In questo modo possiamo registrare e mantenere nel database del server informazioni specifiche come l’IP assegnato, il nome e altri dati correlati.
Lo svantaggio principale dell’uso di mTLS è la gestione dei certificati e del loro rinnovo. Ognuno ha diritto a una scelta azzardata per progetto — altrimenti che gusto c’è! La nostra è stata Biscuit, un token di autenticazione simile a JWT. L’unico motivo per cui ci serve un token di sessione è evitare di dover autenticare ogni singolo endpoint dell’API del server.
Per quanto riguarda il client, la magia sta tutta nel TPM. Le librerie e gli esempi spesso non sono esaustivi, e lavorare con i TPM può essere un’esperienza frustrante. Nel nostro caso, abbiamo la necessità di far sopravvivere una chiave al riavvio della macchina, poiché quella chiave è l’unico elemento persistente all’interno della singola macchina.
Utilizziamo un approccio Trust On First Use (TOFU): al primo avvio, il client genera una chiave primaria nel TPM e con essa cifra una seconda chiave AES-GCM, che verrà usata per cifrare i backup reali.

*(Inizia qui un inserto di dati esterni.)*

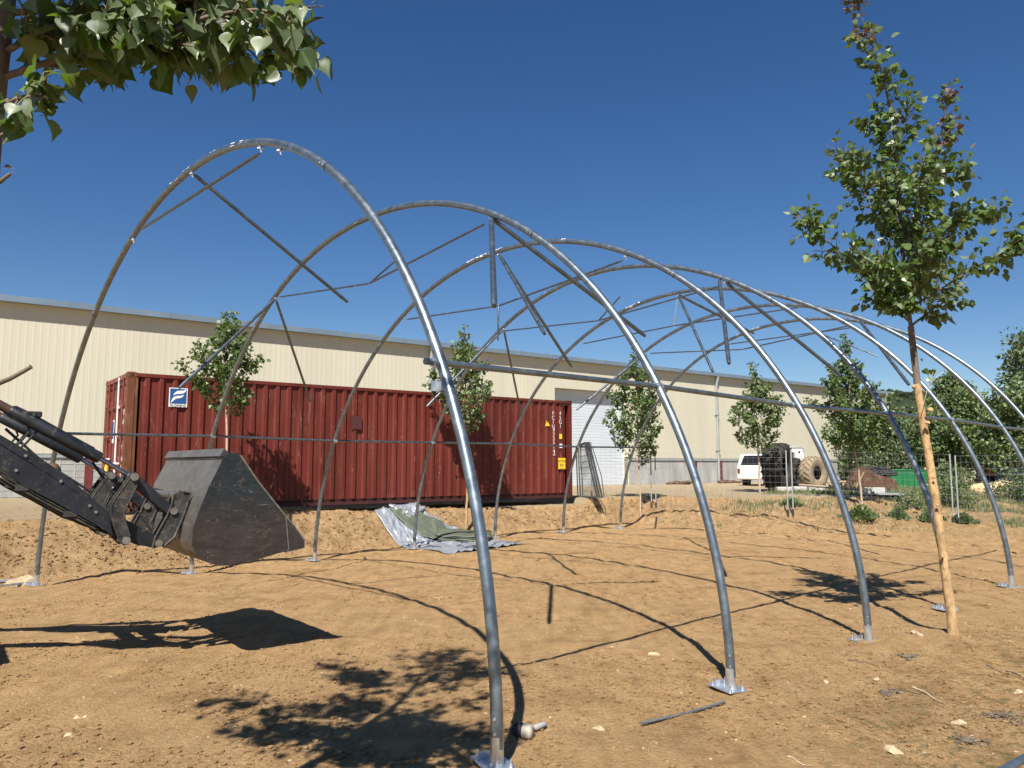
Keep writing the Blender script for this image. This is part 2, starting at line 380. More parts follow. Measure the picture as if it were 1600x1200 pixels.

Questa chiave AES-GCM viene poi salvata sul server, dopo essere stata cifrata con il TPM. Questo significa che solo il nodo fisico è in grado di decifrare i backup delle sue configurazioni, e che eliminare un nodo compromesso equivale a rimuovere dal server il suo backup cifrato. La logica per determinare se un TPM è già stato inizializzato o meno avviene completamente sul client, ed è implementata dentro patela.
In futuro, integrare nativamente le chiavi a lungo termine dei relay con arti potrebbe essere una soluzione migliore e più efficiente, soprattutto se accompagnata da un sistema di measured boot che ne gestisca l’unseal.
Questo post riassume quella che vuole essere solo la fase iniziale del nostro progetto. Sappiamo che c’è ancora molto da fare e da migliorare, e vogliamo condividere con voi la nostra lista dei prossimi desideri:
Abbiamo acceso quattro exit node, usando patela e System Transparency:
Sono tutti in esecuzione su un singolo Protectli con coreboot, superando più di 1 Gbps di banda totale effettiva.